• _Directions for this task_
Reproduce exactly, with no pictures, each line from the opening of the material down through the line containing "R = math.radians".

• _Data excerpt_
* BEGIN *
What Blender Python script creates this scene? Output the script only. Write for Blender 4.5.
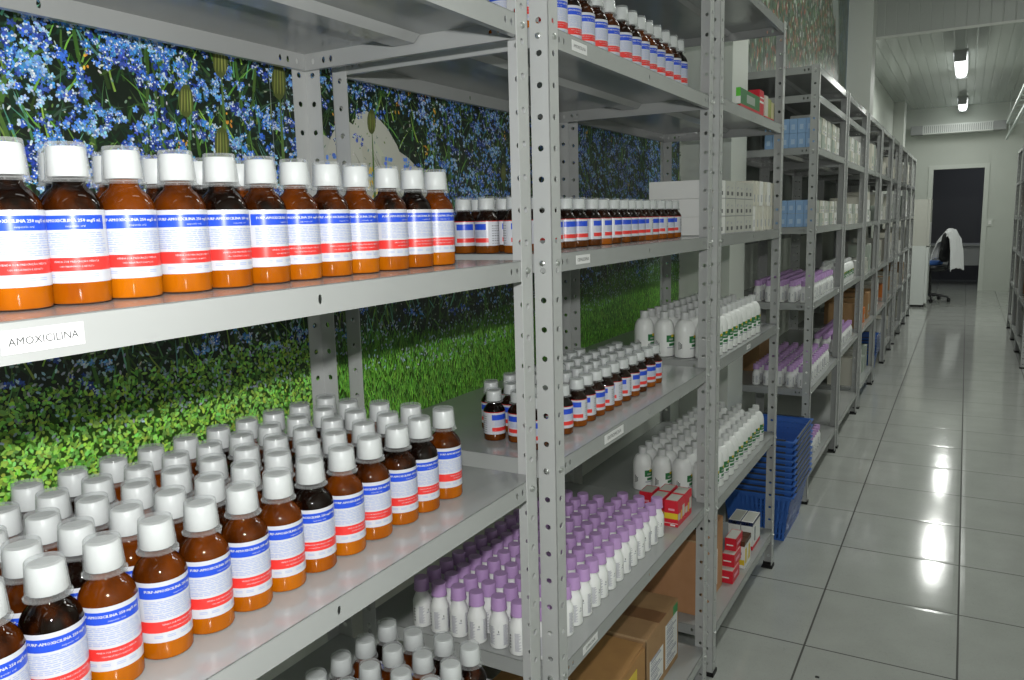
import bpy, math, random
from mathutils import Vector, Matrix
for _o in list(bpy.data.objects): bpy.data.objects.remove(_o)
sc = bpy.context.scene
COL = sc.collection
PI = math.pi
R = math.radians

# ------------------------------------------------------------------ camera
CAM_H = 1.3728
_y, _p, _r = R(29.7158), R(8.5618), R(1.4547)
fwd = Vector((-math.sin(_y)*math.cos(_p), math.cos(_y)*math.cos(_p), -math.sin(_p)))
rgt = Vector((math.cos(_y), math.sin(_y), 0))
upv = rgt.cross(fwd)
cr, sr = math.cos(_r), math.sin(_r)
cx = rgt*cr - upv*sr
cy = upv*cr + rgt*sr
cam = bpy.data.cameras.new('camera'); camo = bpy.data.objects.new('camera', cam); COL.objects.link(camo)
M = Matrix((cx, cy, -fwd)).transposed().to_4x4(); M.translation = Vector((0, 0, CAM_H))
camo.matrix_world = M
cam.sensor_fit = 'HORIZONTAL'; cam.sensor_width = 36.0
cam.lens = 794.4068/1024*36.0
cam.clip_start = .02; cam.clip_end = 80
sc.camera = camo

# ------------------------------------------------------------------ world, lights, exposure
w = bpy.data.worlds.new('world'); sc.world = w; w.use_nodes = True
w.node_tree.nodes['Background'].inputs[0].default_value = (.85, .95, .92, 1)
w.node_tree.nodes['Background'].inputs[1].default_value = .012
sc.view_settings.view_transform = 'Standard'; sc.view_settings.look = 'None'
sc.view_settings.exposure = 0.0; sc.view_settings.gamma = 1.0
sc.view_settings.use_curve_mapping = False

def lamp(name, kind, loc, power, color=(1, 1, 1), size=.05, sy=None, rot=(0, 0, 0)):
    l = bpy.data.lights.new(name, kind); l.energy = power; l.color = color
    if kind == 'AREA':
        l.size = size
        if sy: l.shape = 'RECTANGLE'; l.size_y = sy
    else: l.shadow_soft_size = size
    o = bpy.data.objects.new(name, l); COL.objects.link(o); o.location = loc; o.rotation_euler = rot
    return o
# the photographer's flash gun, just over the lens
lamp('flash_gun', 'POINT', (0.0, 0.0, 1.505), 52, (1, 1, .98), .016)
# four unseen lamps added over the near hall as ambient fill; two corridor fittings
for ly, pw in ((-1.4, 2), (1.6, 3.5), (4.4, 27), (6.6, 27)):
    lamp('hall_fill_lamp', 'AREA', (.35, ly, 3.72), pw, (.98, 1, .95), .25, 1.3)
for ly, pw in ((10.95, 30), (14.2, 13)):
    lamp('corridor_ceiling_lamp', 'AREA', (-.15, ly, 2.93), pw, (.98, 1, .95), .13, 1.3)

lamp('back_room_fill', 'AREA', (.3, 16.6, 2.8), 5, (.85, .9, 1), .3, .6)  # unseen lamp added to lift the dark room beyond the doorway

# ------------------------------------------------------------------ materials
MATS = {}
def mat(name, col=(.8, .8, .8), rough=.5, metal=0, spec=.5, coat=0, emit=None, trans=0, ior=1.45, noise=None, bump=None):
    if name in MATS: return MATS[name]
    m = bpy.data.materials.new(name); m.use_nodes = True
    nt = m.node_tree; b = nt.nodes['Principled BSDF']
    b.inputs['Base Color'].default_value = (*col, 1)
    b.inputs['Roughness'].default_value = rough; b.inputs['Metallic'].default_value = metal
    b.inputs['Specular IOR Level'].default_value = spec
    b.inputs['Coat Weight'].default_value = coat; b.inputs['Coat Roughness'].default_value = .05
    b.inputs['Transmission Weight'].default_value = trans; b.inputs['IOR'].default_value = ior
    if emit: 
        b.inputs['Emission Color'].default_value = (*emit[0], 1); b.inputs['Emission Strength'].default_value = emit[1]
    if noise:
        sc_, col2, amt = noise
        tc = nt.nodes.new('ShaderNodeTexCoord'); n = nt.nodes.new('ShaderNodeTexNoise'); n.inputs['Scale'].default_value = sc_; n.inputs['Detail'].default_value = 5
        nt.links.new(tc.outputs['Object'], n.inputs['Vector'])
        rmp = nt.nodes.new('ShaderNodeMapRange'); rmp.inputs['From Min'].default_value = .35; rmp.inputs['From Max'].default_value = .7
        rmp.inputs['To Max'].default_value = amt
        nt.links.new(n.outputs['Fac'], rmp.inputs['Value'])
        mx = nt.nodes.new('ShaderNodeMix'); mx.data_type = 'RGBA'; mx.inputs['A'].default_value = (*col, 1); mx.inputs['B'].default_value = (*col2, 1)
        nt.links.new(rmp.outputs[0], mx.inputs['Factor']); nt.links.new(mx.outputs['Result'], b.inputs['Base Color'])
    if bump:
        tc = nt.nodes.new('ShaderNodeTexCoord'); n = nt.nodes.new('ShaderNodeTexNoise'); n.inputs['Scale'].default_value = bump[0]
        nt.links.new(tc.outputs['Object'], n.inputs['Vector'])
        bp = nt.nodes.new('ShaderNodeBump'); bp.inputs['Strength'].default_value = bump[1]; bp.inputs['Distance'].default_value = .01
        nt.links.new(n.outputs['Fac'], bp.inputs['Height']); nt.links.new(bp.outputs[0], b.inputs['Normal'])
    MATS[name] = m; return m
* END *
• _Output below_
What Blender Python script creates this scene? Output the script only. Write for Blender 4.5.
import bpy, math, random
from mathutils import Vector, Matrix
for _o in list(bpy.data.objects): bpy.data.objects.remove(_o)
sc = bpy.context.scene
COL = sc.collection
PI = math.pi
R = math.radians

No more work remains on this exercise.